2) What is radon?-Before my home inspection, the only thing I knew about Radon was that Toby described it as “silent but deadly” in The Office, prompting Michael Scott to make farting noises with his mouth. Now I know that radon is some sort of gas that may or may not murder people if they don’t check for its presence before buying a house. On one hand, I don’t want to get murdered by gas in my own home. On the other, Toby is like an evil snail. Ipso facto, I refuse to google “radon” and learn more about the risks. I’ll just fart a lot in my new house, and hope that my own version of “natural gas” is silent and deadly enough to kill me far before the radon ever could.

​3) Do I have to learn how to do stuff now?-A few months ago I had a clogged sink in my bathroom that the landlord said I could take care of with some Drano. My first questions were: what is drano, and where can I get it? My next set of questions, asked only after the landlord had dropped a free bottle of Drano off on my doorstep, was how does it work? On the bottle it said all I had to do was pour it down the clogged drain which seemed simple enough, until I was standing in front of the sink with the bottle in hand wondering whether or not the sink was “open.” “What do you mean is it open?” My wife said when I asked her the question. “Water goes down it doesn’t it?”  “Yeah…” I said. “I’m pretty sure this is different.”

“Why is it different?” She asked, using the tone of voice she breaks out when she knows I am being stupid but is desperately hoping in the deepest part of her heart that her current pitch inflection will help me figure out that I am a moron before she has to say those words to me verbatim. Basically, what I am trying to say is that she talks this way about 95% of the time. “They’re both liquids aren’t they?” I thought about that fact for a second, decided that her simplistic rationale was beneath a man of my intellect, and decided to consult YouTube instead. I then followed instructions by opening the bottle of Drano and turning it upside down over the sink, watching as its contents effortlessly raced down the drain. “I’m a moron,” I yelled out from the bathroom. “I know,” my wife responded. “I just didn’t want to be the one who said it.”
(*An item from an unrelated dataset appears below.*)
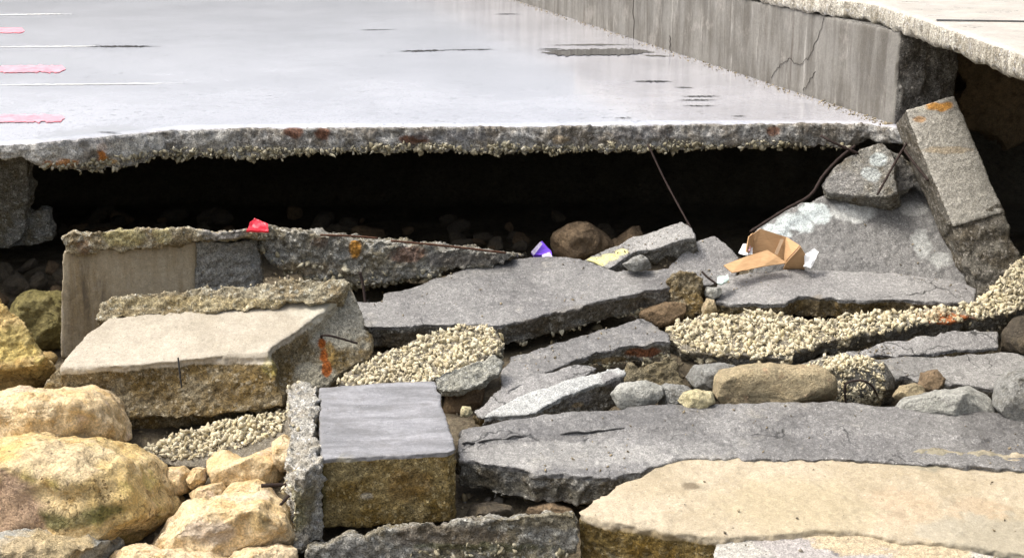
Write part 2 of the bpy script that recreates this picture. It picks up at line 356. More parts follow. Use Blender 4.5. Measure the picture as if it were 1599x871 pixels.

4) What the haters gotta say now?-I legally own a house. You all obviously know that. I hope that Sister Kathleen, my 5th grade teacher, knows it too. Because guess what lady: Turns out, you were wrong about me and my future prospects all along! 11-year-olds who get publicly reprimanded for picking their nose while playing a Roman guard during their school’s rendition of the Stations of the Cross can grow up to sorta be something someday! One thing you were not wrong about, however, was my pettiness, as I would absolutely to rub your face in my the glory of my relative mediocrity right about now. The only problem is that you may or may not be dead. I honestly have no idea. Given our history, I think it’s understandable that I haven’t stayed in touch.

5) Am I ready for this?-The more I think about the question, the more abundantly clear the answer becomes to me. And that answer is no. I am not ready to buy a house. Given the fact that I wore a pair of chinos that sport a not unnoticeable hole in or around the butt stitching to work for three-consecutive days this week, I am probably not even close to ready for this. I don’t know how to spackle drywall (or if drywall is, in fact, spackled). I can’t pour Drano down a sink. I can hammer a nail, in theory, although I have never done it. Or owned a hammer. Or a nail. I cried briefly last week when I had to ask my wife for the password to our brokerage account and she didn’t respond instantaneously. Before that interaction I had no idea what a brokerage account was.

​Long story even more laboriously told, if I had spent my life waiting to be ready for things before doing them, I’d now be a 274 lbs. fetus that had been living inside of my mother for a near record 32 years. I wasn’t ready to be born. I wasn’t ready to go to school. I damn sure wasn’t ready to use a big-boy potty (and yes, these events are listed chronologically). Driving, college, getting a job, marriage, turning down lunch at the Gramophone yesterday because I went out to lunch the day before and it is more important to me, I guess, to not die than to cram as many delicious things into my mouth in a 1-week period as possible, I wasn’t ready for any of it...and it all happened anyways. Just like this house is happening for me now. Ready or not, I am now a homeowner. I will probably get used to that in a few years, just days before my impending foreclosure.

6) What happens when I have a kid?-Well, we know I won’t be ready to be a father. What I will be ready for, on the other hand, is to feel my child while it wiggles against my chest, snuggled tightly in its baby bjorn as I stand on the sidewalk facing my little slice of the Americana and raising my hands, symbolizing to my own kin what is possible if you have a spouse who both cares far more about her professional development than you do your own and doesn’t leave you when she comes home from work only to find you curled up in a ball in the darkest corner of your living room, trembling uncontrollably because you have no idea where to get a copy of your pay stubs (hint: they're on the internet). Yes, my little unborn son or daughter, that is everything a person can hope. That my child, is the dream.